Der Hitzeschwall hat alles Leben im Umkreis von fünf Kilometern ausgelöscht. 57 Menschen starben. Asche flog bis nach Idaho. Bis heute sind noch zehn Kilometer weit entfernt Bäume bis heute umgeknickt und modern. Der Gipfel des Vulkans fiel damals in den Krater, und Mount Saint Helens ist seither 500 Meter niedriger. Ich fühle Ehrfurcht, als ich mich dem immer noch brodelnden Ungetüm nähere.

Geologen erwarten, dass Mount Saint Helens auch der nächste Vulkan sein wird, der in Nordamerika ausbricht. Ich wage es trotzdem, eine Nacht lang mein Zelt in der verbotenen Zone aufzustellen. Als die Sonne aufgeht und den Krater rot erleuchtet, fühle ich mich, als hätte ich auf dem Mars übernachtet. Ein kleines rotbraunes Eichhörnchen scheint sich mit mir an der Aussicht zu freuen.

Portland - das Gegenstück zu Seattle

Mittags halte ich in Eagles Cliff, einem Campingplatz mit Tankstelle und Shop mitten im Wald, um dort mich selbst und meine Kleider zu waschen. Kevin versucht, das Ensemble zu verkaufen, und mit seiner Frau in Neuseeland eine Pension aufzumachen.

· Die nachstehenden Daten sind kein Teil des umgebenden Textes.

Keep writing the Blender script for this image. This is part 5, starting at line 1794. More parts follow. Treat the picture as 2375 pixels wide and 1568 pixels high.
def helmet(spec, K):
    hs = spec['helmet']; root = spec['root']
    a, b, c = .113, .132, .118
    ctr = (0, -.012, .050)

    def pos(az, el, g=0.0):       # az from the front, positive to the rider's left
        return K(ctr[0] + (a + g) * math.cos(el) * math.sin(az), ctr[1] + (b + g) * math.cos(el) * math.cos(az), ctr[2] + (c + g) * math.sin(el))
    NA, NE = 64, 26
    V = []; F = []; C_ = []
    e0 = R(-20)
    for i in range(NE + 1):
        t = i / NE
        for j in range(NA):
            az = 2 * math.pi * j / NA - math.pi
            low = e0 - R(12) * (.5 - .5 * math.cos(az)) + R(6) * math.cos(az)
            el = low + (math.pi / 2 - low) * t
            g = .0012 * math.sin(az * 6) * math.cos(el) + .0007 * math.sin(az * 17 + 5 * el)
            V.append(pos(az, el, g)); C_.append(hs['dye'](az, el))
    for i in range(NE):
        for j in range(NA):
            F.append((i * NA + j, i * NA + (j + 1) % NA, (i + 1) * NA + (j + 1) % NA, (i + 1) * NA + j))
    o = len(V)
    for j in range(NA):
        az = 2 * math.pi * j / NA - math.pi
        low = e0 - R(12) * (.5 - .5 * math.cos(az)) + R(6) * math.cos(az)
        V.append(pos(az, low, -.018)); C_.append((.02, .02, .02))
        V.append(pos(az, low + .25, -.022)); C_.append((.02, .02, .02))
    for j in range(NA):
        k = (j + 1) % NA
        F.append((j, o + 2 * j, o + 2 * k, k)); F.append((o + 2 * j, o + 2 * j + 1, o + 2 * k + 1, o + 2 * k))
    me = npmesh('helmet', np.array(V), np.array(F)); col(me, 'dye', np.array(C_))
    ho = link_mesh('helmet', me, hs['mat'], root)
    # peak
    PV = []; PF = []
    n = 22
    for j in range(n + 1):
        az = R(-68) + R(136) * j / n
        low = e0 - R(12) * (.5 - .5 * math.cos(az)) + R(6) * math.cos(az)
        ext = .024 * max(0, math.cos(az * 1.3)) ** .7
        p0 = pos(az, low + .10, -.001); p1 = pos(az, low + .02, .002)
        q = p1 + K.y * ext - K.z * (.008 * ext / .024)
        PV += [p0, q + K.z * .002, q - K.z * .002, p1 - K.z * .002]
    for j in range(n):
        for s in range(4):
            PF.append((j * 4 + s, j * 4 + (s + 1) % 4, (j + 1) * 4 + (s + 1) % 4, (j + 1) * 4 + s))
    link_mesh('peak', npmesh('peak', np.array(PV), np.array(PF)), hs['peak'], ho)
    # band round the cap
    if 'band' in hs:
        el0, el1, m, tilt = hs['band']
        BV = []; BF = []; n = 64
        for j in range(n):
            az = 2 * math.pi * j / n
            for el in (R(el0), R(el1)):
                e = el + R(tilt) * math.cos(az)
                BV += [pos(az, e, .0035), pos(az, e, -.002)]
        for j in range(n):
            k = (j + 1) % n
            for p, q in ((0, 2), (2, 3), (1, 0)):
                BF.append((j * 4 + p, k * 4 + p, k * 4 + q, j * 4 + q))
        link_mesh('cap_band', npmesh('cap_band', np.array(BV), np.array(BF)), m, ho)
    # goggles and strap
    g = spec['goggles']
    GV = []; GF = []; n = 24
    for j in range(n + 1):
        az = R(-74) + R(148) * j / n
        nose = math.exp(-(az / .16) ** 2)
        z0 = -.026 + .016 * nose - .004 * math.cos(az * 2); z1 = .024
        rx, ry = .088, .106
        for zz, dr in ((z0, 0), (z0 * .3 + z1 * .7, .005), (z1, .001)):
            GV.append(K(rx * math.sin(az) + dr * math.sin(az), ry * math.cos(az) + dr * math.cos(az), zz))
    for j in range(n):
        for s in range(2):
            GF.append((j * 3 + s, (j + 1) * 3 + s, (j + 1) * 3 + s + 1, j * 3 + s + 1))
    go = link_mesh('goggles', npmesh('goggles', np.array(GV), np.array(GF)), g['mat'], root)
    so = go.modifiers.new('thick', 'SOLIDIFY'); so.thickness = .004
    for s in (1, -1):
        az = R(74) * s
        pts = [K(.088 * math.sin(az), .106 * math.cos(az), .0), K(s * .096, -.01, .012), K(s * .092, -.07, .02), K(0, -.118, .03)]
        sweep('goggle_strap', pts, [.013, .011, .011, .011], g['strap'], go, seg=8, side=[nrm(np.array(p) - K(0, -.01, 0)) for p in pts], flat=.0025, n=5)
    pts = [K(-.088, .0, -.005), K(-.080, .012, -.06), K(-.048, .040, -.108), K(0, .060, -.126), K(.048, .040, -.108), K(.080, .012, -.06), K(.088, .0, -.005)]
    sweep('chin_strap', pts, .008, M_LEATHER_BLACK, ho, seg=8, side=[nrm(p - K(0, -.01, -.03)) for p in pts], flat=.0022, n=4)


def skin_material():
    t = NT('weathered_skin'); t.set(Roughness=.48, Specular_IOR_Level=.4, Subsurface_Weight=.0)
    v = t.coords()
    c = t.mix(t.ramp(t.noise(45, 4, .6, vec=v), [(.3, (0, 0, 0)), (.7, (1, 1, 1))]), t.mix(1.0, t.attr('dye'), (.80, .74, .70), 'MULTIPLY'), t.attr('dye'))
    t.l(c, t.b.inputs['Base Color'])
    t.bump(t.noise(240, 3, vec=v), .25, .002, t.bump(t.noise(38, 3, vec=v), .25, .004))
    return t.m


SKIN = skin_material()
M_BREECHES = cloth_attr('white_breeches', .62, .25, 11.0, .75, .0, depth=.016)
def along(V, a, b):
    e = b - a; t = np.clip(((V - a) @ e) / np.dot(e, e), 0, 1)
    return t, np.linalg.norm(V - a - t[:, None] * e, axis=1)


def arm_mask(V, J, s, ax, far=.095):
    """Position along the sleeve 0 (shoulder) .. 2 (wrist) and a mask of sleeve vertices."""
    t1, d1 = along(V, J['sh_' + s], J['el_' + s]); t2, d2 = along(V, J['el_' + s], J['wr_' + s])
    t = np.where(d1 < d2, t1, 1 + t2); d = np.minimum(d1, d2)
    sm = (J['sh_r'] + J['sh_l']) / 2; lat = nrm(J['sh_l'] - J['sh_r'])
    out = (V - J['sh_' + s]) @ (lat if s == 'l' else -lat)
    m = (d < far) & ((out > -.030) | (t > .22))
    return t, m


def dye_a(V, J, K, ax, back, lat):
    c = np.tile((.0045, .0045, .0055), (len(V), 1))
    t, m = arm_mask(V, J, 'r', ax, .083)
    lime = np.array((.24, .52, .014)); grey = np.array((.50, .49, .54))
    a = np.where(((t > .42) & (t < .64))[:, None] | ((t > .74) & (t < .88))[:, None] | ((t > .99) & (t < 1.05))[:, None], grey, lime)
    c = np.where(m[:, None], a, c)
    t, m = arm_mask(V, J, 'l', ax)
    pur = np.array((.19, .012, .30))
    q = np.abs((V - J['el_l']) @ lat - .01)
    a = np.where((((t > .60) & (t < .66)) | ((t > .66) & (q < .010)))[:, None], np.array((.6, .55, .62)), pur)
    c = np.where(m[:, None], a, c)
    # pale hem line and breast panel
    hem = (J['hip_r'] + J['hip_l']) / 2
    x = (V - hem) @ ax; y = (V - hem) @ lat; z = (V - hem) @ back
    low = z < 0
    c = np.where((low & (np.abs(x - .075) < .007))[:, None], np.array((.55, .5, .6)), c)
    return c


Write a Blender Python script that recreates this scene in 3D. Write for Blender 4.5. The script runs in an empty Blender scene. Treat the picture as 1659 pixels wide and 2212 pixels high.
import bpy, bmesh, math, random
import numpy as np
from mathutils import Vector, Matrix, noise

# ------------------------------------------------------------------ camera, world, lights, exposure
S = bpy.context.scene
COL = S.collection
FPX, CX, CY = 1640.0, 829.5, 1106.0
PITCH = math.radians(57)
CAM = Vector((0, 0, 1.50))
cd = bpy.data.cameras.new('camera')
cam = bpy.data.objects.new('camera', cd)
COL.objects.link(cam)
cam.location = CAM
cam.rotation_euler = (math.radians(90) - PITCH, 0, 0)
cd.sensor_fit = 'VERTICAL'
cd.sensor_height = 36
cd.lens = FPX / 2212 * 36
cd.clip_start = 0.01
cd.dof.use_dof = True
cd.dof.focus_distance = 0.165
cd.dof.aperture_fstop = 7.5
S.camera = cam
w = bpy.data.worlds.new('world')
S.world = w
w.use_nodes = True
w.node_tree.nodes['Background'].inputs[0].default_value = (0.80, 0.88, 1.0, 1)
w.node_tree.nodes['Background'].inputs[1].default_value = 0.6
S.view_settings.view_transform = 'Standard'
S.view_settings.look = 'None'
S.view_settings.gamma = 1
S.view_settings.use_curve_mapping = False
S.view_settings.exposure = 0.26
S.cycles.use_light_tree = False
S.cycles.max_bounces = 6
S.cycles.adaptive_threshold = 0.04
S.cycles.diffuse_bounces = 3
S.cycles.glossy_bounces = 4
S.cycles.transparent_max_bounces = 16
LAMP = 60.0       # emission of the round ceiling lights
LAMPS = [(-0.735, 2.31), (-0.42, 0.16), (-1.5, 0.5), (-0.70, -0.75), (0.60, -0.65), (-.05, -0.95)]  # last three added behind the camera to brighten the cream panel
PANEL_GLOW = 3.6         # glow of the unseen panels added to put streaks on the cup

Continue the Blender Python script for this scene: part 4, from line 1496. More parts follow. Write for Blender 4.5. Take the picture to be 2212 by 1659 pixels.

Vor zwanzig Jahren war sie als Touristin vorbeigekommen und ist bis heute geblieben. Jetzt soll die Familie, wie vereinbart, in ihrem Land leben.

Entlang des tiefen Tals des Columbia River fahre ich Richtung Portland, der grössten Stadt im Bundesstaat Oregon. Ich freue mich, als ein älteres Ehepaar auf einem Parkplatz mein neues Auto bewundert und versuche, weiterzukommen, als das Gespräch sich nur noch um Pinot Noir aus Oregon dreht. Portland übrigens ist eine wundervoll entspannte Stadt mit fröhlichen Menschen - genau so, wie Seattle eigentlich sein soll.

Diplom-Journalist Robert Jacobi (29) arbeitete bei der SZ als Wirtschaftsredakteur und Parlamentskorrespondent in Berlin. Nach seinem Harvard-Abschluss in Internationaler Wirtschaft hat er sich auf den Weg gemacht - von Alaska nach Chile.